Think of a national conference on the economy which, however, excludes any discussion of money, given that it’s vulgar, indecorous and could give rise to class war. Think of a conference on the family which, however, excludes any reference to male and female, or a conference on religion without any reference to creeds, since binary differences and concrete beliefs are divisive and exclusionary.

On a first impression, President George Vella’s announcement of a conference on national unity sounds just like these proposals. He wants to exclude discussion of party politics and blame games, even though there’s plenty of concrete evidence that behind the disunity and incivility that bother the president lie the organised fratricidal networks of political parties.

So what? Think again. What’s wrong with a discussion of the economy without any mention of money?
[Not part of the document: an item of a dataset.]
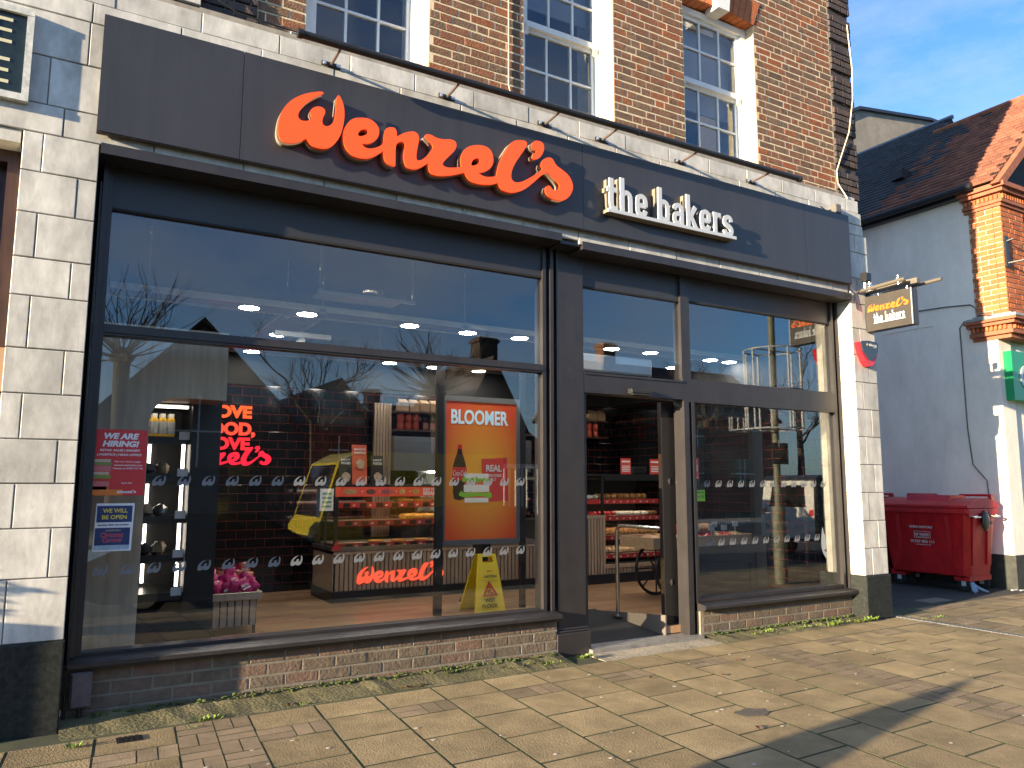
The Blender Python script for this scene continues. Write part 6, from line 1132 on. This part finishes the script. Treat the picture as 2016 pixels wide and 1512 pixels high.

By eliminating the dominant feature of exchange, we could finally focus on the extent of gift-giving, barter and redistribution. Thinking about the family without reference to gender will get us to look more closely at families as environments of eating, rest, nursing and bathing. Discussing religion without creeds gets us to examine how much religion is really about our inarticulate convictions.

A discussion of national unity that excludes partisan identities and networks might not get far. But if that happens, something important would have been demonstrated: just how deep and extensive the partisan divide is.

By excluding partisan politics, the conference could end up building a platform for people to say they need less of it. There is no other forum for such a collective statement to be made.

There are many ways for the conference to go wrong. But even going wrong may be a way of getting it right. We cannot be disappointed by failure unless we desire success. Deep disappointment would establish that we care deeply: we’re not indifferent.

Experience also shows that there is no talk of identity without a profound sense of crisis- Ranier Fsadni

Listening to Vella I was struck by two elements. First, several paradoxes proliferated in what he said. On the one hand, he described us as divided across the various spheres of life; on the other, he says many of us are sick of such divisions. He described us as ready to rise to the occasion when charity demands it, while being routinely prickly and prone to fission: a nation of fractious altruists, if you like.

Such contradictions are not impossible or illogical. It suggests a country where people are constantly pressured or induced to be their worse selves, to opt for plan B. It’s a dysfunctional country where self-interest demands we are conscientiously stupid. 

Other paradoxes will haunt the discussion. Vella spoke of identity as what unites us all. But experience everywhere shows there is no identity without difference. The two go together, like night and day, male and female, wet and dry. Unity without opposition or critique? That’s fascism.

Experience also shows that there is no talk of identity without a profound sense of crisis. The very talk of national identity, across Europe, began when the first signs of contemporary globalisation appeared. A way needs to be found of handling these paradoxes without being trapped in their hall of mirrors.

Second, these paradoxes arise in part because of the multiple meanings of unity. Vella spoke of cultural belonging, economic equality, attitudes towards migrants and minorities and village identities. In other words, unity as integration, unification, solidarity, cohesion, reconciliation and as a community of destiny.

These are very different relationships. They have different kinds of identity at stake. Vella sometimes spoke of a required ‘mentality’ but recognised that unity is not only a state of being. It’s a relationship that needs constantly to be built and maintained.

It helps to organise these relationships in relation to the three main values of the state. There is unity as it relates to liberty. What unites us here is commitment to public freedoms – of speech and association, among others.

The virtues needed for liberty go beyond tolerance, which is governed by law. We also need civility, which law cannot command. Perhaps the president’s platform can, eventually, include a public definition and pledge of non-violence for whoever wants to sign up to it. It will, of course, be breached. But breaches and hypocrisy will be noted and responsibility can be allocated.

Unity in relation to the value of equality calls for solidarity. Real solidarity, not just expressions of sympathy. It requires a return of the ‘common good’ to our public vocabulary as something that transcends the cheapest bid and that does not consider the grand public simply to be a consumer market.

Unity in relation to fraternity is the trickiest. I suspect that the appeal to identity is misguided. Real families don’t appeal to identity. They appeal to character. Siblings, particularly in larger families, tend to think of themselves as unmistakably different from each other but strangers see a family resemblance – no single feature uniting them all but an aquiline nose here, a posture there, the way anger flashes and a voice that sounds the same over the phone.

We cannot be a pluralist society and insist on sameness. We cannot be a society that’s changing and introduce, in our school curricula, traits and customs that are already being transformed when the textbooks are approved.

What we can insist on is an education that imparts both intelligence and character to our children. If we impart the skills they need to practise the civil virtues – tolerance, responsibility, solidarity, empathy. National character will take care of itself. We will be different and plural but by our public virtues they will know us.